Fast forward to 2019 and we have McIlroy without a major win since the 2014 double, Spieth did what he did at Birkdale but is now outside the world’s top 50, and Day has hinted this week at early retirement. The Australian, who has struggled with his back, has just turned 32 and is just inside the 50.
“I’ve talked to my wife about this a lot,” Day said midway through the Pebble Beach Pro-Am. “I’m like, ‘I think I’m nearly done here’, just because of how much pain I was in.
“And then on top of it how stressful it is to play competitive golf week-in and week-out and try and live up to the expectations not only with yourself, but with what everyone else thinks that you should be doing.”
At the Masters last year he aggravated his back after bending down to give his daughter a kiss just before teeing off.
“Sometimes I wake up and I feel like I’m 50, sometimes I wake up and I feel like I’m 70 and sometimes I feel like I’m 18 again.”
The last time Day hit the headlines was when he pulled out of the Presidents Cup in December and he’s now managing his back in a variety of methods.
“I’m up early and it usually takes about 45 minutes to an hour to get myself ready. And after, I’m doing stuff after, so it’s kind of it’s more of a lifestyle now.”
The other also involves going to the gym and… blowing up balloons.
“You feel self-conscious because you’re in the gym blowing up balloons and no one else is blowing up balloons,” he explained. “So, long story short, I’m not a doctor, but this is kind of how we worked it out with my trainer Kevin Duffy. It’s called PRI.
“If I stood with my shirt off, my rib cage always faces right. So I’m trying, through balloons, blowing into them, I could do it without it, and I’m trying to hold a certain position and get my rib cage back into position. But it actually pressurises everything for you, because if you don’t hold that breath and exhale out, it honestly feels like you’re suffocating. That’s the feeling that I’m trying to get.”
The signs so far are promising.
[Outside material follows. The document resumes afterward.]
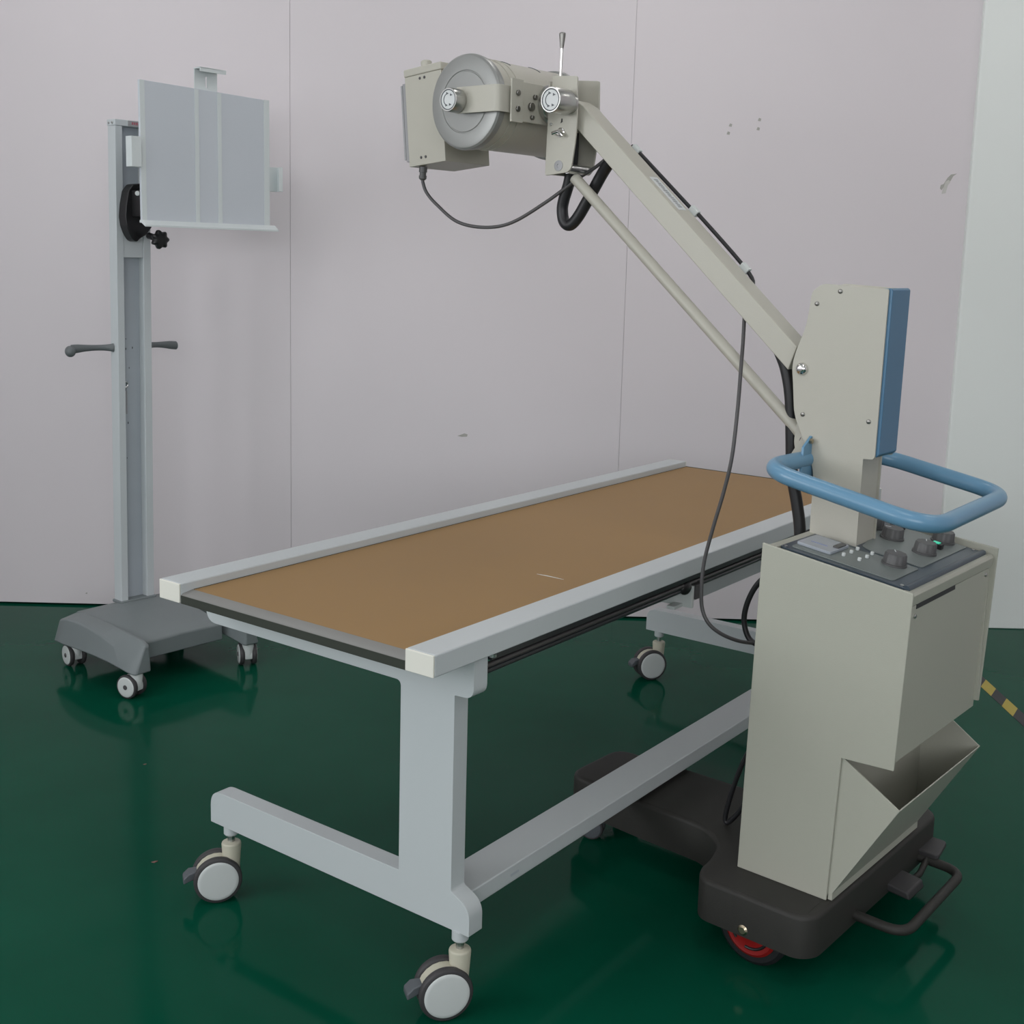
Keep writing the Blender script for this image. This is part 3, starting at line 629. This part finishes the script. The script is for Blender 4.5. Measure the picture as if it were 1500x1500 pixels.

At Pebble Beach he wouldn’t normally play any practice rounds he but he managed 36 holes going into the tournament.
“All last year I would sit there and think I don’t know how much I can push myself through this,” he said. “I’m like, OK, if I can push it to 35 then that would be good.
“But those are the things that go along in your head and you think, maybe my time is just coming around the corner and I might have to rack the clubs. And that’s a really terrible way of seeing it because I am only 32.”